▸ **Data**:
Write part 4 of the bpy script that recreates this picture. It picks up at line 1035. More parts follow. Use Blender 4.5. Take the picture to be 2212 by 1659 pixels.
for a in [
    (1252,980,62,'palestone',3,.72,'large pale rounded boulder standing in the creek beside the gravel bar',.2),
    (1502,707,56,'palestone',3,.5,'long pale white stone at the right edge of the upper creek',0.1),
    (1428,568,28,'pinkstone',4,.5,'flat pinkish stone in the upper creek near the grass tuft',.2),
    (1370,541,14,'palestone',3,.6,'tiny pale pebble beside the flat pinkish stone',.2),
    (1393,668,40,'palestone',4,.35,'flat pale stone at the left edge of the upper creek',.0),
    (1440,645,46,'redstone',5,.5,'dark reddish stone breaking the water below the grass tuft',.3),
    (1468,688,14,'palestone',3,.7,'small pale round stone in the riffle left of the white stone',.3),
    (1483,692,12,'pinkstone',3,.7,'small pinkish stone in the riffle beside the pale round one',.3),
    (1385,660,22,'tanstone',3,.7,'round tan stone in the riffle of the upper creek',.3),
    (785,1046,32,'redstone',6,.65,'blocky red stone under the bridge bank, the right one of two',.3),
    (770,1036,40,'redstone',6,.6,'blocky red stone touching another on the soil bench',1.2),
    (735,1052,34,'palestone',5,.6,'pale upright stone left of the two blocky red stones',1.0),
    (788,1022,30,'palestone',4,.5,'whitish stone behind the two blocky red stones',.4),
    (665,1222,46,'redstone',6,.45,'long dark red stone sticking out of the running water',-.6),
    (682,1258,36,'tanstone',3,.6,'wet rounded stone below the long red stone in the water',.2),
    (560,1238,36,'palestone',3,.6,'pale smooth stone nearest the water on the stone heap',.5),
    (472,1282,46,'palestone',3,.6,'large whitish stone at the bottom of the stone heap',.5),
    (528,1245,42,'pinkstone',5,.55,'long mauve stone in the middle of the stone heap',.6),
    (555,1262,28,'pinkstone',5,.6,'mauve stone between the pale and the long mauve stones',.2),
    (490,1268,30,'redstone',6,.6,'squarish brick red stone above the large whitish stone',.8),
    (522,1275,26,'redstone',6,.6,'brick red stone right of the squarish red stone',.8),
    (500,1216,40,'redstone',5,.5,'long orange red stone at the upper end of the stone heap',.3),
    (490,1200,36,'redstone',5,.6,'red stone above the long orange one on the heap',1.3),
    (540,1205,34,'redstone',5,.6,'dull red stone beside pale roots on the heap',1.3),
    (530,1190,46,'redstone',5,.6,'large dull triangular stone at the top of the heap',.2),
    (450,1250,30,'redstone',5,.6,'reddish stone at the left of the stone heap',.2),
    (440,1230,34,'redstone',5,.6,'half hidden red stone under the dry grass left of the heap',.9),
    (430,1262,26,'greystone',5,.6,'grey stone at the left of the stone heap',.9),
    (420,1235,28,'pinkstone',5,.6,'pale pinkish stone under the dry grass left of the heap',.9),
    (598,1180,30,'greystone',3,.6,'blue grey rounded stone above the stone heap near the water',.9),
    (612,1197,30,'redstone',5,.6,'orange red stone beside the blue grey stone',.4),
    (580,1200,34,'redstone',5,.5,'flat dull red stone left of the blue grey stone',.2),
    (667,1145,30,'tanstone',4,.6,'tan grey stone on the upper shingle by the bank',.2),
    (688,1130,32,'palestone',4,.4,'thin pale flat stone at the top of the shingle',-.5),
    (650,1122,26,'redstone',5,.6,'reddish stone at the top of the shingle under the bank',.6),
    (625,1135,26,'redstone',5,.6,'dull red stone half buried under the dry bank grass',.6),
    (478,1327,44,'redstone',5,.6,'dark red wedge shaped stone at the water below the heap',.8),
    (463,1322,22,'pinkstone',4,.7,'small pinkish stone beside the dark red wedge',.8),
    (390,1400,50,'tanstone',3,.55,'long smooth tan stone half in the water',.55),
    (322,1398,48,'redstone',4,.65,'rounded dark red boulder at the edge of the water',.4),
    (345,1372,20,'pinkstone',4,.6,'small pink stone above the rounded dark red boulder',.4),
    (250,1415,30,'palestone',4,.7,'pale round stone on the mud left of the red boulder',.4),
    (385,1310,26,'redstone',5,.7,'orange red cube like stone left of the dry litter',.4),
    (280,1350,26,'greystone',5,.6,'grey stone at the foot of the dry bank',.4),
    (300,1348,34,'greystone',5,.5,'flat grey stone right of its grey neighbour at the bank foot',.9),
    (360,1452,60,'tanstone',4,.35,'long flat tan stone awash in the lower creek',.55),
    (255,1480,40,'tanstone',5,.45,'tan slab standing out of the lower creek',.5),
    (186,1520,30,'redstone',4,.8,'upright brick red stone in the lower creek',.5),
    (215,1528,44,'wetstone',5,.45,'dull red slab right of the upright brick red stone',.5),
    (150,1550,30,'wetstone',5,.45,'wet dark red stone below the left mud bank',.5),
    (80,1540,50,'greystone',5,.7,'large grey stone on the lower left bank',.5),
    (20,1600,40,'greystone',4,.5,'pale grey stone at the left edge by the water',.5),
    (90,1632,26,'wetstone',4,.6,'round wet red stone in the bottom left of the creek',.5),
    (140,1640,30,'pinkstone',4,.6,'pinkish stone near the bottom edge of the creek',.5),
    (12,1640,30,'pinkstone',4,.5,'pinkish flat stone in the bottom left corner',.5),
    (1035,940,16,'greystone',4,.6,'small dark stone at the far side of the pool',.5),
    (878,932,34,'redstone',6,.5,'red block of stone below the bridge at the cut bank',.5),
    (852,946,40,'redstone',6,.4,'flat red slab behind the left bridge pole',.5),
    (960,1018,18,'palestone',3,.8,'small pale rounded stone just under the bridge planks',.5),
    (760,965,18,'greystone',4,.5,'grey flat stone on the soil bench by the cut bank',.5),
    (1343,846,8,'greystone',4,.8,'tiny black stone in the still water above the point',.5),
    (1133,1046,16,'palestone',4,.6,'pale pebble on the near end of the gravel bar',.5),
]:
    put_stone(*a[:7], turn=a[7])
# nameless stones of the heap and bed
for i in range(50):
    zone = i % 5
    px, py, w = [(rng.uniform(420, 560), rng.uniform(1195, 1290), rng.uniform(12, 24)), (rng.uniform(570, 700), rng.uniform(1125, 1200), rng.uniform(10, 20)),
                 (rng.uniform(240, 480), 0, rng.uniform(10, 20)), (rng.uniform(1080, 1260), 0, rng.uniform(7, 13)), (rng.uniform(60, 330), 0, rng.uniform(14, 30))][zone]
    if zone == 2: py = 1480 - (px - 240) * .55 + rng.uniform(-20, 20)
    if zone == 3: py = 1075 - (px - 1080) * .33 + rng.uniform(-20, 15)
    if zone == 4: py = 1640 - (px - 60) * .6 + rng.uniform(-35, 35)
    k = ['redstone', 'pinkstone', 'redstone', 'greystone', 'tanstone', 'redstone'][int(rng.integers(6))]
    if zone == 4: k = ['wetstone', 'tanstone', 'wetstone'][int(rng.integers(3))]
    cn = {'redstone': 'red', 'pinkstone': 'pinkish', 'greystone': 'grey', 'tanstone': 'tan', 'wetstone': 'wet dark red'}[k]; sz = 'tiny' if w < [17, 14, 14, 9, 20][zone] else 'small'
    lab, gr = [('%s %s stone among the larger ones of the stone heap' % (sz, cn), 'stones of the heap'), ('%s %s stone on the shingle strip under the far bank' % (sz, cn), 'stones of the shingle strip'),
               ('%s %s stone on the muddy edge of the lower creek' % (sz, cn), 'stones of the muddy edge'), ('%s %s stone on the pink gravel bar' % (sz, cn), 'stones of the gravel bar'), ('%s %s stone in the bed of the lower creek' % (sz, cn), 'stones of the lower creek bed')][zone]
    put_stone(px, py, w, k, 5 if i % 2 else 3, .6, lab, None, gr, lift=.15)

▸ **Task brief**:
Give the complete listing a second time, exactly as it reads.

▸ **Output of the task**:
Write part 4 of the bpy script that recreates this picture. It picks up at line 1035. More parts follow. Use Blender 4.5. Take the picture to be 2212 by 1659 pixels.
for a in [
    (1252,980,62,'palestone',3,.72,'large pale rounded boulder standing in the creek beside the gravel bar',.2),
    (1502,707,56,'palestone',3,.5,'long pale white stone at the right edge of the upper creek',0.1),
    (1428,568,28,'pinkstone',4,.5,'flat pinkish stone in the upper creek near the grass tuft',.2),
    (1370,541,14,'palestone',3,.6,'tiny pale pebble beside the flat pinkish stone',.2),
    (1393,668,40,'palestone',4,.35,'flat pale stone at the left edge of the upper creek',.0),
    (1440,645,46,'redstone',5,.5,'dark reddish stone breaking the water below the grass tuft',.3),
    (1468,688,14,'palestone',3,.7,'small pale round stone in the riffle left of the white stone',.3),
    (1483,692,12,'pinkstone',3,.7,'small pinkish stone in the riffle beside the pale round one',.3),
    (1385,660,22,'tanstone',3,.7,'round tan stone in the riffle of the upper creek',.3),
    (785,1046,32,'redstone',6,.65,'blocky red stone under the bridge bank, the right one of two',.3),
    (770,1036,40,'redstone',6,.6,'blocky red stone touching another on the soil bench',1.2),
    (735,1052,34,'palestone',5,.6,'pale upright stone left of the two blocky red stones',1.0),
    (788,1022,30,'palestone',4,.5,'whitish stone behind the two blocky red stones',.4),
    (665,1222,46,'redstone',6,.45,'long dark red stone sticking out of the running water',-.6),
    (682,1258,36,'tanstone',3,.6,'wet rounded stone below the long red stone in the water',.2),
    (560,1238,36,'palestone',3,.6,'pale smooth stone nearest the water on the stone heap',.5),
    (472,1282,46,'palestone',3,.6,'large whitish stone at the bottom of the stone heap',.5),
    (528,1245,42,'pinkstone',5,.55,'long mauve stone in the middle of the stone heap',.6),
    (555,1262,28,'pinkstone',5,.6,'mauve stone between the pale and the long mauve stones',.2),
    (490,1268,30,'redstone',6,.6,'squarish brick red stone above the large whitish stone',.8),
    (522,1275,26,'redstone',6,.6,'brick red stone right of the squarish red stone',.8),
    (500,1216,40,'redstone',5,.5,'long orange red stone at the upper end of the stone heap',.3),
    (490,1200,36,'redstone',5,.6,'red stone above the long orange one on the heap',1.3),
    (540,1205,34,'redstone',5,.6,'dull red stone beside pale roots on the heap',1.3),
    (530,1190,46,'redstone',5,.6,'large dull triangular stone at the top of the heap',.2),
    (450,1250,30,'redstone',5,.6,'reddish stone at the left of the stone heap',.2),
    (440,1230,34,'redstone',5,.6,'half hidden red stone under the dry grass left of the heap',.9),
    (430,1262,26,'greystone',5,.6,'grey stone at the left of the stone heap',.9),
    (420,1235,28,'pinkstone',5,.6,'pale pinkish stone under the dry grass left of the heap',.9),
    (598,1180,30,'greystone',3,.6,'blue grey rounded stone above the stone heap near the water',.9),
    (612,1197,30,'redstone',5,.6,'orange red stone beside the blue grey stone',.4),
    (580,1200,34,'redstone',5,.5,'flat dull red stone left of the blue grey stone',.2),
    (667,1145,30,'tanstone',4,.6,'tan grey stone on the upper shingle by the bank',.2),
    (688,1130,32,'palestone',4,.4,'thin pale flat stone at the top of the shingle',-.5),
    (650,1122,26,'redstone',5,.6,'reddish stone at the top of the shingle under the bank',.6),
    (625,1135,26,'redstone',5,.6,'dull red stone half buried under the dry bank grass',.6),
    (478,1327,44,'redstone',5,.6,'dark red wedge shaped stone at the water below the heap',.8),
    (463,1322,22,'pinkstone',4,.7,'small pinkish stone beside the dark red wedge',.8),
    (390,1400,50,'tanstone',3,.55,'long smooth tan stone half in the water',.55),
    (322,1398,48,'redstone',4,.65,'rounded dark red boulder at the edge of the water',.4),
    (345,1372,20,'pinkstone',4,.6,'small pink stone above the rounded dark red boulder',.4),
    (250,1415,30,'palestone',4,.7,'pale round stone on the mud left of the red boulder',.4),
    (385,1310,26,'redstone',5,.7,'orange red cube like stone left of the dry litter',.4),
    (280,1350,26,'greystone',5,.6,'grey stone at the foot of the dry bank',.4),
    (300,1348,34,'greystone',5,.5,'flat grey stone right of its grey neighbour at the bank foot',.9),
    (360,1452,60,'tanstone',4,.35,'long flat tan stone awash in the lower creek',.55),
    (255,1480,40,'tanstone',5,.45,'tan slab standing out of the lower creek',.5),
    (186,1520,30,'redstone',4,.8,'upright brick red stone in the lower creek',.5),
    (215,1528,44,'wetstone',5,.45,'dull red slab right of the upright brick red stone',.5),
    (150,1550,30,'wetstone',5,.45,'wet dark red stone below the left mud bank',.5),
    (80,1540,50,'greystone',5,.7,'large grey stone on the lower left bank',.5),
    (20,1600,40,'greystone',4,.5,'pale grey stone at the left edge by the water',.5),
    (90,1632,26,'wetstone',4,.6,'round wet red stone in the bottom left of the creek',.5),
    (140,1640,30,'pinkstone',4,.6,'pinkish stone near the bottom edge of the creek',.5),
    (12,1640,30,'pinkstone',4,.5,'pinkish flat stone in the bottom left corner',.5),
    (1035,940,16,'greystone',4,.6,'small dark stone at the far side of the pool',.5),
    (878,932,34,'redstone',6,.5,'red block of stone below the bridge at the cut bank',.5),
    (852,946,40,'redstone',6,.4,'flat red slab behind the left bridge pole',.5),
    (960,1018,18,'palestone',3,.8,'small pale rounded stone just under the bridge planks',.5),
    (760,965,18,'greystone',4,.5,'grey flat stone on the soil bench by the cut bank',.5),
    (1343,846,8,'greystone',4,.8,'tiny black stone in the still water above the point',.5),
    (1133,1046,16,'palestone',4,.6,'pale pebble on the near end of the gravel bar',.5),
]:
    put_stone(*a[:7], turn=a[7])
# nameless stones of the heap and bed
for i in range(50):
    zone = i % 5
    px, py, w = [(rng.uniform(420, 560), rng.uniform(1195, 1290), rng.uniform(12, 24)), (rng.uniform(570, 700), rng.uniform(1125, 1200), rng.uniform(10, 20)),
                 (rng.uniform(240, 480), 0, rng.uniform(10, 20)), (rng.uniform(1080, 1260), 0, rng.uniform(7, 13)), (rng.uniform(60, 330), 0, rng.uniform(14, 30))][zone]
    if zone == 2: py = 1480 - (px - 240) * .55 + rng.uniform(-20, 20)
    if zone == 3: py = 1075 - (px - 1080) * .33 + rng.uniform(-20, 15)
    if zone == 4: py = 1640 - (px - 60) * .6 + rng.uniform(-35, 35)
    k = ['redstone', 'pinkstone', 'redstone', 'greystone', 'tanstone', 'redstone'][int(rng.integers(6))]
    if zone == 4: k = ['wetstone', 'tanstone', 'wetstone'][int(rng.integers(3))]
    cn = {'redstone': 'red', 'pinkstone': 'pinkish', 'greystone': 'grey', 'tanstone': 'tan', 'wetstone': 'wet dark red'}[k]; sz = 'tiny' if w < [17, 14, 14, 9, 20][zone] else 'small'
    lab, gr = [('%s %s stone among the larger ones of the stone heap' % (sz, cn), 'stones of the heap'), ('%s %s stone on the shingle strip under the far bank' % (sz, cn), 'stones of the shingle strip'),
               ('%s %s stone on the muddy edge of the lower creek' % (sz, cn), 'stones of the muddy edge'), ('%s %s stone on the pink gravel bar' % (sz, cn), 'stones of the gravel bar'), ('%s %s stone in the bed of the lower creek' % (sz, cn), 'stones of the lower creek bed')][zone]
    put_stone(px, py, w, k, 5 if i % 2 else 3, .6, lab, None, gr, lift=.15)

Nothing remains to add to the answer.